Va ricordato che diversi secoli fa tutta l’area a ridosso dell’argine destro del Reno (all’epoca “Po di Primaro”, com’è chiamato tuttora dai nostri anziani) era valliva, composta, cioè, da paludi e acquitrini, ma anche da macchie di bosco (da cui San Lorenzo in Selva, San Bernardino in Selva, San Pietro in Silvis e appunto Madonna del Bosco).

 Nel  1714, alcuni braccianti stavano disboscando un terreno nella tenuta Raspona e malauguratamente un grosso ramo cadde addosso ad uno dei braccianti che morì.

Nel luogo della disgrazia, venne allora posto un quadretto di maiolica (in bassorilievo con doppia cornice ottagonale) rappresentante una Madonna con bambino (vedi a fianco) [2].

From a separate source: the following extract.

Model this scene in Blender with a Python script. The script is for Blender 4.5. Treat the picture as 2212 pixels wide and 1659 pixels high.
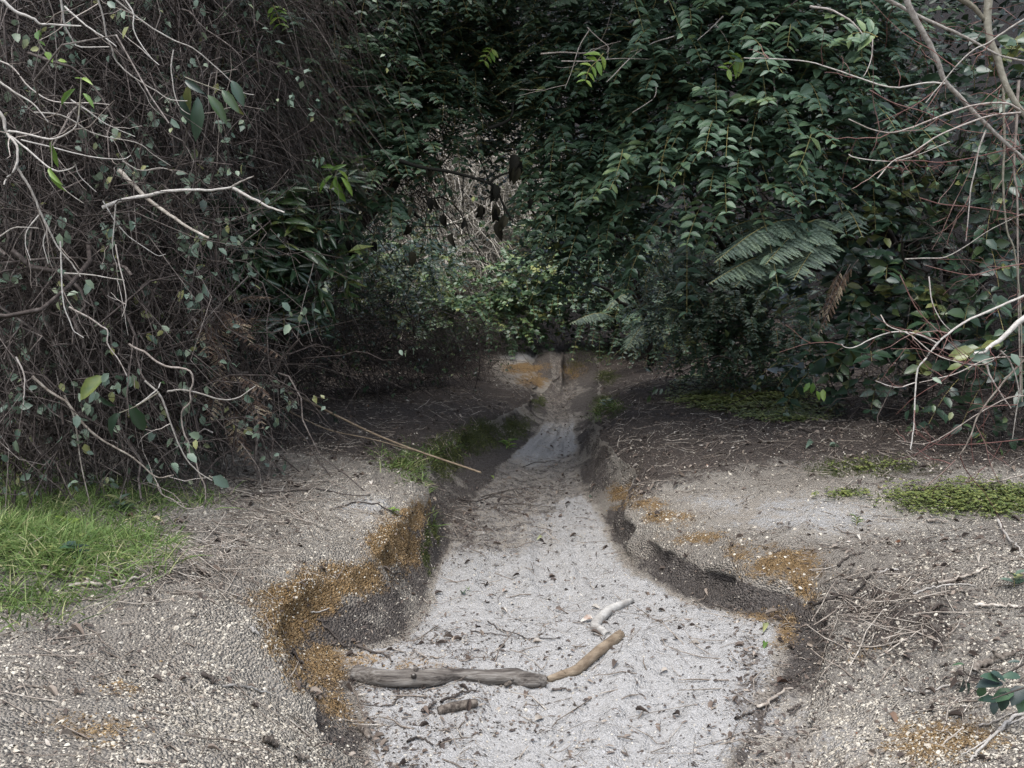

Il luogo era frequentato dai viandanti che tramite il passo fluviale detto del Passetto (toponimo tuttora esistente) andavano ad dlà da Po (di là del Po) o viceversa.

Spesso occorreva aspettare il traghetto e in quei tempi di attesa, in particolare le donne, si inginocchiavano davanti al quadretto della Madonna e pregavano.

  



 L’epigrafe sul pilastrino


Iniziarono così i “si dice” dei primi prodigi e nel 1720, a seguito dei molti miracoli avvenuti, fu inaugurata la prima chiesa, lontano un quarto di miglio dall’albero ove era stata appesa l’immagine della Madonna, ora ricordato dal pilastrino a fianco.

 


 Questa prima chiesa fu ricostruita in stile neoromanico nel 1929, ma dovette essere riedificata nel 1952 per i danni subiti durante la guerra.

 Le originarie 47 tavolette votive sono ora collocate in un magazzino della Diocesi di Faenza, mentre nel Santuario ci sono le foto.

A conclusione delle mie note, riporto, a beneficio del lettore, immagini e didascalie di alcuni dei soggetti dipinti [3].

 


 L’evento che diede origine al culto: 10 aprile 1714. Alcuni braccianti di Alfonsine stavano abbattendo alberi in una tenuta dei marchesi Spreti, detta " la Raspona " in quanto precedentemente di proprietà dei nobili Rasponi, quando all'improvviso un grosso ramo, cadendo, uccise un operaio.

 



 Un colono invoca la Madonna con un bovino accovacciato presso l'albero: questo ex-voto è da riferirsi probabilmente alle frequenti epizoozie, che costituivano un vero flagello per queste terre ad economia agraria e che inducevano molti contadini a rivolgersi alla Madonna del Bosco.


 Note riportate a tergo del dipinto: «Il mercoledì Santo del 1823: sul piazzale della Chiesa della [Beata Vergine] del Bosco fui colpito con un calzo della mia Cavalla nel braccio destro e fu tanto terribile il colpo, e sensibile il dolore che caddi per terra, e fui portato in Casa semivivo, per cui credevo il colpo fosse mortale, o almeno mi fosse accaduta la rottura del braccio stante la doglia attroce e l'effusione del sangue; ma dopo due, o tre ore circa alzai le deboli mie preghiere alla B.V. del Bosco, Mia Avvocata, e Protettrice, mi cessò il dolore, e conobbi che il colpo, benché terribilissimo mi aveva arrecato solamente una piccola rottura di carne, e di una vena del d[ett]o braccio per cui dovetti per pochi giorni portarlo al collo, ma con poco dolore, indi mi sentii dopo due, o tre giorni affatto libero senza verun danno;  e tuttocciò lo riconosco per una Grazia speziale della B. V. In fede D[on] Gian Batta Gessi attuale Capellano aff[ezionatissim]o [di] mano propria.

 


 […] L'infortunio descritto dovette verificarsi quando il carro tirato da due bovini con la castlê piena mosse dall'aia per andare a destinazione. Sembra che la causa della disgrazia fosse dovuta alla rottura del timone del carro che ne provocò il ribaltamento. Uno dei due coloni, quasi schiacciato sotto la castellata, rimase illeso […]  il peso della castellata piena di un volume di circa dieci barili avrebbe potuto stritolare il poveretto".

 


[2] «Il fattore dei Marchesi Spreti, Matteo Camerani di Alfonsine, che sorvegliava i lavori di abbattimento del bosco e che fu testimone della disgrazia, volle seguire l’usanza, diffusa in Romagna a quei tempi, di porre un’immagine sacra sul luogo dove era avvenuto un delitto o un incidente mortale per ricordare il fatto e invitare i passanti alla preghiera. Scelse una vecchia raffigurazione che teneva da tanti anni sopra il letto, e alla quale insieme alla moglie era legato da particolare devozione (http://alfonsinemonamour.racine.ra.it/alfonsine/Alfonsine/madonnaboschi%20origini.htm). Il

quadretto pare risalisse al XVI sec. ( * Stradario storico delle Alfonsine, Alfonsine, Tip. Altini, 2017, p. 245).